[WHAT IS ASKED]:
Print the listing from its top line through the line containing "from mathutils import Vector, Matrix", nothing more, and leave out the pictures.
>> Start DATA LINES
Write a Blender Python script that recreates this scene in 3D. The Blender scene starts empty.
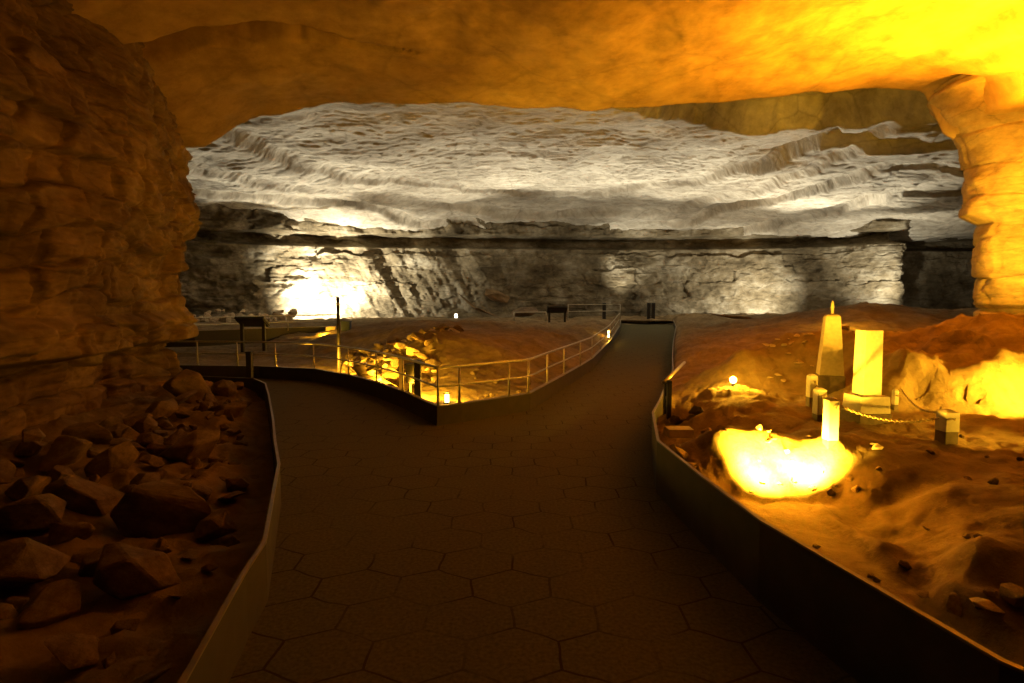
import bpy, bmesh, math, random
import numpy as np
from mathutils import Vector, Matrix

# ------------------------------------------------------------------ camera, world, exposure, lamps
SC = bpy.context.scene
COL = SC.collection
F = 569.0                       # focal length in pixels for a 1024 px wide frame
CAMZ = 1.7
PITCH = math.radians(4.17)      # camera tilted a little down
cd = bpy.data.cameras.new('camera'); cam = bpy.data.objects.new('camera', cd); COL.objects.link(cam)
cam.location = (0, 0, CAMZ); cam.rotation_euler = (math.radians(90) - PITCH, 0, 0)
cd.sensor_width = 36.0; cd.lens = F / 1024 * 36.0; cd.clip_start = 0.05; cd.clip_end = 300
SC.camera = cam
SC.view_settings.view_transform = 'Standard'; SC.view_settings.look = 'None'
SC.view_settings.gamma = 1.0; SC.view_settings.exposure = 0.0
SC.view_settings.use_curve_mapping = False
w = bpy.data.worlds.new('world'); SC.world = w; w.use_nodes = True
w.node_tree.nodes['Background'].inputs[0].default_value = (1.0, 0.6, 0.3, 1)
w.node_tree.nodes['Background'].inputs[1].default_value = 0.0006

ORANGE = (1.0, 0.37, 0.008)
AMBER = (1.0, 0.50, 0.025)
WHITE = (1.0, 0.92, 0.70)

def lamp_light(name, kind, loc, power, col, target=None, angle=120, blend=0.6, size=0.04):
    d = bpy.data.lights.new(name, kind); d.energy = power; d.color = col
    d.shadow_soft_size = size
    if kind == 'SPOT':
        d.spot_size = math.radians(angle); d.spot_blend = blend
    o = bpy.data.objects.new(name, d); COL.objects.link(o); o.location = loc
    if target is not None:
        o.rotation_euler = (Vector(target) - Vector(loc)).to_track_quat('-Z', 'Y').to_euler()
    return o

# white floods of the far rotunda, plus an added passage fill
lamp_light('rotunda_flood', 'SPOT', (-11.4, 31.4, 0.8), 10500, WHITE, (-10.8, 36, 2.6), 130, 0.9)
lamp_light('rotunda_flood', 'SPOT', (6.3, 34.9, 0.8), 900, WHITE, (7.3, 36.2, 4.0), 66, 0.9)
lamp_light('rotunda_flood', 'SPOT', (15.6, 32.2, 1.0), 2300, WHITE, (14.2, 36.3, 1.9), 125, 1.0)
lamp_light('rotunda_flood', 'SPOT', (20.4, 30.4, 1.4), 1300, WHITE, (21.3, 33, 4.6), 120, 0.9)
lamp_light('passage_fill', 'POINT', (27.0, 29.0, 1.6), 110, (1.0, .8, .5))  # added fill with no fixture, lifts the dark side passage
for _x, _y, _p in ((-11.0, 30.5, 3000), (-3.5, 32.0, 3000), (3.6, 32.0, 3000), (9.5, 31.5, 2600), (15.5, 30.5, 3200)):
    lamp_light('rotunda_uplight', 'SPOT', (_x, _y, 1.2), _p, WHITE, (_x * .95, _y - 4.0, 8.0), 90, 0.6)
    lamp_light('rotunda_uplight', 'SPOT', (_x + 1.5, _y + 1.3, 1.0), 420, WHITE, (_x + 1.5, _y + .6, 8.0), 130, 0.8)
# orange floods of the near chamber, plus an added fill
lamp_light('ceiling_flood', 'SPOT', (9.4, 9.0, 3.0), 13000, ORANGE, (7.8, 8.9, 6.3), 110, 1.0)
lamp_light('chamber_fill', 'SPOT', (9.4, 6.6, 1.6), 720, ORANGE, (-4.0, 7.8, 2.2), 46, 1.0)  # added unseen fill, brightens the left wall and nearby ceiling
lamp_light('pillar_flood', 'SPOT', (8.9, 8.2, 2.0), 2600, AMBER, (10.9, 12.0, 3.6), 66, 0.8)
for _x in (2.0, 2.32):
    lamp_light('bank_flood', 'SPOT', (_x, 4.40, 0.38), 1300, AMBER, (_x + .5, 5.6, 0.28), 132, 0.8, 0.03)
lamp_light('monument_flood', 'SPOT', (4.9, 4.5, 0.66), 170, AMBER, (3.9, 5.5, 0.60), 80, 0.8, 0.03)
lamp_light('outcrop_flood', 'SPOT', (5.8, 5.75, 0.75), 560, AMBER, (5.2, 7.3, 0.85), 130, 0.6, 0.03)

# ------------------------------------------------------------------ helpers: projection and noise
CP, SP = math.cos(PITCH), math.sin(PITCH)
def ray(px, py):
    a = (px - 512) / F; b = (341.5 - py) / F
    return Vector((a, CP + b * SP, -SP + b * CP))
def U(px, py, z):               # point of the view ray at height z
    d = ray(px, py); t = (z - CAMZ) / d.z
    return Vector((d.x * t, d.y * t, z))
def D(px, py, Y):               # point of the view ray at distance Y
    d = ray(px, py); t = Y / d.y
    return Vector((d.x * t, Y, CAMZ + d.z * t))

def hsh(ix, iy, iz, seed):
    h = (ix.astype(np.int64) * 374761393 + iy.astype(np.int64) * 668265263 + iz.astype(np.int64) * 2147483647 + seed * 144665) & 0xFFFFFFFF
    h = ((h ^ (h >> 13)) * 1274126177) & 0xFFFFFFFF
    h = ((h ^ (h >> 16)) * 2246822519) & 0xFFFFFFFF
    h = h ^ (h >> 15)
    return (h & 0xFFFFFF) / float(0xFFFFFF)
def vnoise(x, y, z, seed=0):
    x = np.asarray(x, float); y = np.asarray(y, float) + 0 * x; z = np.asarray(z, float) + 0 * x
    fx, fy, fz = np.floor(x), np.floor(y), np.floor(z)
    tx, ty, tz = x - fx, y - fy, z - fz
    tx = tx * tx * (3 - 2 * tx); ty = ty * ty * (3 - 2 * ty); tz = tz * tz * (3 - 2 * tz)
    r = 0
    for dx in (0, 1):
        for dy in (0, 1):
            for dz in (0, 1):
                wgt = (tx if dx else 1 - tx) * (ty if dy else 1 - ty) * (tz if dz else 1 - tz)
                r = r + wgt * hsh(fx + dx, fy + dy, fz + dz, seed)
    return r * 2 - 1
def fbm(x, y, z, octv=5, seed=0, gain=0.5):
    a, r, f = 1.0, 0, 1.0
    for k in range(octv):
        r = r + a * vnoise(x * f + 7.3 * k, np.asarray(y) * f + 3.1 * k, np.asarray(z) * f, seed + k)
        a *= gain; f *= 2.03
    return r
def sstep(a, b, x):
    t = np.clip((np.asarray(x, float) - a) / (b - a), 0, 1)
    return t * t * (3 - 2 * t)
def terrace(v, k, sharp=0.25):  # flat treads with steep risers
    q = v * k; f = np.floor(q); t = q - f
    return (f + sstep(0.5 - sharp / 2, 0.5 + sharp / 2, t)) / k
def blocks(s, z, th, wd, seed, jag=0.15):
    zz = z + jag * th * fbm(s * 0.9, z * 0.8, 0, 3, seed)
    lay = np.floor(zz / th); tz = zz / th - lay
    off = hsh(lay, lay * 0, lay * 0, seed + 5)
    wl = wd * (0.5 + 1.1 * hsh(lay, lay * 0 + 3, lay * 0, seed + 9))
    ss = s + off * 9 + 0.12 * wd * vnoise(z * 3, s * 1.2, 0, seed + 2)
    b = np.floor(ss / wl); ts = ss / wl - b
    h = hsh(lay, b, lay * 0, seed + 21)
    edge = np.minimum(np.minimum(tz, 1 - tz) * th, np.minimum(ts, 1 - ts) * wl)
    groove = 1 - sstep(0.0, 0.05, edge)
    return h, hsh(lay, lay * 0 + 8, lay * 0, seed + 31), groove

class RBF:
    def __init__(s, pts):
        P = np.array([[p[0], p[1]] for p in pts]); Z = np.array([p[2] for p in pts]); n = len(P)
        r = np.sqrt((P[:, None, 0] - P[None, :, 0]) ** 2 + (P[:, None, 1] - P[None, :, 1]) ** 2 + .02)
        A = np.zeros((n + 3, n + 3)); A[:n, :n] = r - 0.02 * np.eye(n)
        A[:n, n] = 1; A[:n, n + 1:] = P; A[n, :n] = 1; A[n + 1:, :n] = P.T
        s.w = np.linalg.solve(A, np.concatenate([Z, np.zeros(3)])); s.P = P
    def __call__(s, x, y):
        x = np.asarray(x, float); y = np.asarray(y, float); sh = x.shape; x = x.ravel(); y = y.ravel()
        out = s.w[-3] + s.w[-2] * x + s.w[-1] * y
        for i, (a, b) in enumerate(s.P): out = out + s.w[i] * np.sqrt((x - a) ** 2 + (y - b) ** 2 + .02)
        return out.reshape(sh)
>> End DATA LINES
[IN RESPONSE]:
Write a Blender Python script that recreates this scene in 3D. The Blender scene starts empty.
import bpy, bmesh, math, random
import numpy as np
from mathutils import Vector, Matrix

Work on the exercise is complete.